* Objective:
Copy the data exactly as it appears, and do not include any pictures.

* Data provided:
= = =

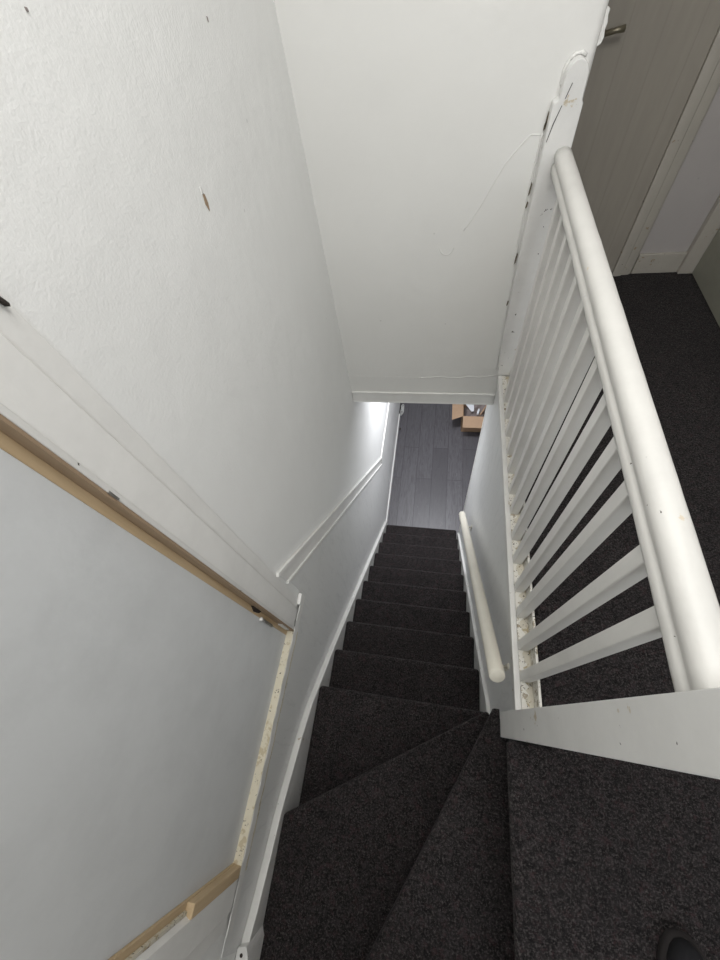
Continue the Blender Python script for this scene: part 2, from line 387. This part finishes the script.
# winders (z = -0.2, -0.4, -0.6)
YB = -0.7195
PX, PY = 0.262, 0.064                       # pivot at the newel
def lx(a, b, y): return a[0] + (b[0] - a[0]) * (y - a[1]) / (b[1] - a[1])
n1a, n1b = (0.247, 0.072), (-0.091, -0.552)
x1 = lx(n1a, n1b, YB)
n2a, n2b = (0.250, 0.060), (-0.4386, -0.345)
step([(n1a[0], n1a[1]), (x1, YB), (0.282, YB), (0.282, -0.0065), (0.264, -0.006), (0.264, 0.072)],
     [(n1a[0] + 0.012, n1a[1] - 0.025), (x1 + 0.036, YB), (0.282, YB), (0.282, -0.0065), (0.264, -0.006), (0.264, 0.06)], -0.2)
step([(0.262, 0.066), (n2a[0], n2a[1] + 0.006), n2b, (XL, YB), (0.2, YB), (0.264, -0.2)],
     [(0.262, 0.050), (n2a[0], n2a[1] - 0.018), (XL, n2b[1] - 0.034), (XL, YB), (0.2, YB), (0.264, -0.2)], -0.4)
step([(XR, Y3), (XL, Y3), (XL, -0.5), (0.0, -0.3), (XR, -0.1)],
     [(XR, Y3 - 0.016), (XL, Y3 - 0.016), (XL, -0.5), (0.0, -0.3), (XR, -0.1)], -0.6)
for k in range(1, 10):
    y = Y3 + G * k; z = -0.6 - 0.2 * k
    step([(XL, y - G - 0.03), (XR, y - G - 0.03), (XR, y), (XL, y)], [(XL, y - G - 0.03), (XR, y - G - 0.03), (XR, y - 0.016), (XL, y - 0.016)], z)
def nz(y): return -0.6 - (y - Y3) * 0.2 / G
# wall string on the left, following the winders
topl = [(-0.658, -0.28), (-0.606, -0.29), (-0.562, -0.309), (-0.449, -0.340), (-0.354, -0.362), (-0.303, -0.378), (-0.221, -0.415), (-0.116, -0.463), (0.002, -0.535), (0.079, -0.612), (0.268, nz(0.268) + 0.018), (0.448, nz(0.448) + 0.022), (0.78, nz(0.78) + 0.028), (1.72, nz(1.72) + 0.03), (1.775, nz(1.72) - 0.03), (1.775, FZ)]
low = [(1.2, FZ), (0.0, -1.0), (-0.658, -0.8)]
prism('stringer', topl + low, 'x', XW + 0.0018, XL + 0.0005, M['gloss_worn'], st, 0.003)
topr = [(0.066, -0.60), (0.119, -0.628), (0.205, nz(0.205) + 0.012), (0.625, nz(0.625) + 0.025), (1.60, nz(1.60) + 0.035), (1.64, nz(1.6) - 0.02), (1.64, FZ)]
prism('stringer', topr + [(1.2, FZ), (0.066, -1.1)], 'x', XR - 0.0005, 0.2995, M['gloss_worn'], st, 0.003)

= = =

* Full output:
Continue the Blender Python script for this scene: part 2, from line 387. This part finishes the script.
# winders (z = -0.2, -0.4, -0.6)
YB = -0.7195
PX, PY = 0.262, 0.064                       # pivot at the newel
def lx(a, b, y): return a[0] + (b[0] - a[0]) * (y - a[1]) / (b[1] - a[1])
n1a, n1b = (0.247, 0.072), (-0.091, -0.552)
x1 = lx(n1a, n1b, YB)
n2a, n2b = (0.250, 0.060), (-0.4386, -0.345)
step([(n1a[0], n1a[1]), (x1, YB), (0.282, YB), (0.282, -0.0065), (0.264, -0.006), (0.264, 0.072)],
     [(n1a[0] + 0.012, n1a[1] - 0.025), (x1 + 0.036, YB), (0.282, YB), (0.282, -0.0065), (0.264, -0.006), (0.264, 0.06)], -0.2)
step([(0.262, 0.066), (n2a[0], n2a[1] + 0.006), n2b, (XL, YB), (0.2, YB), (0.264, -0.2)],
     [(0.262, 0.050), (n2a[0], n2a[1] - 0.018), (XL, n2b[1] - 0.034), (XL, YB), (0.2, YB), (0.264, -0.2)], -0.4)
step([(XR, Y3), (XL, Y3), (XL, -0.5), (0.0, -0.3), (XR, -0.1)],
     [(XR, Y3 - 0.016), (XL, Y3 - 0.016), (XL, -0.5), (0.0, -0.3), (XR, -0.1)], -0.6)
for k in range(1, 10):
    y = Y3 + G * k; z = -0.6 - 0.2 * k
    step([(XL, y - G - 0.03), (XR, y - G - 0.03), (XR, y), (XL, y)], [(XL, y - G - 0.03), (XR, y - G - 0.03), (XR, y - 0.016), (XL, y - 0.016)], z)
def nz(y): return -0.6 - (y - Y3) * 0.2 / G
# wall string on the left, following the winders
topl = [(-0.658, -0.28), (-0.606, -0.29), (-0.562, -0.309), (-0.449, -0.340), (-0.354, -0.362), (-0.303, -0.378), (-0.221, -0.415), (-0.116, -0.463), (0.002, -0.535), (0.079, -0.612), (0.268, nz(0.268) + 0.018), (0.448, nz(0.448) + 0.022), (0.78, nz(0.78) + 0.028), (1.72, nz(1.72) + 0.03), (1.775, nz(1.72) - 0.03), (1.775, FZ)]
low = [(1.2, FZ), (0.0, -1.0), (-0.658, -0.8)]
prism('stringer', topl + low, 'x', XW + 0.0018, XL + 0.0005, M['gloss_worn'], st, 0.003)
topr = [(0.066, -0.60), (0.119, -0.628), (0.205, nz(0.205) + 0.012), (0.625, nz(0.625) + 0.025), (1.60, nz(1.60) + 0.035), (1.64, nz(1.6) - 0.02), (1.64, FZ)]
prism('stringer', topr + [(1.2, FZ), (0.066, -1.1)], 'x', XR - 0.0005, 0.2995, M['gloss_worn'], st, 0.003)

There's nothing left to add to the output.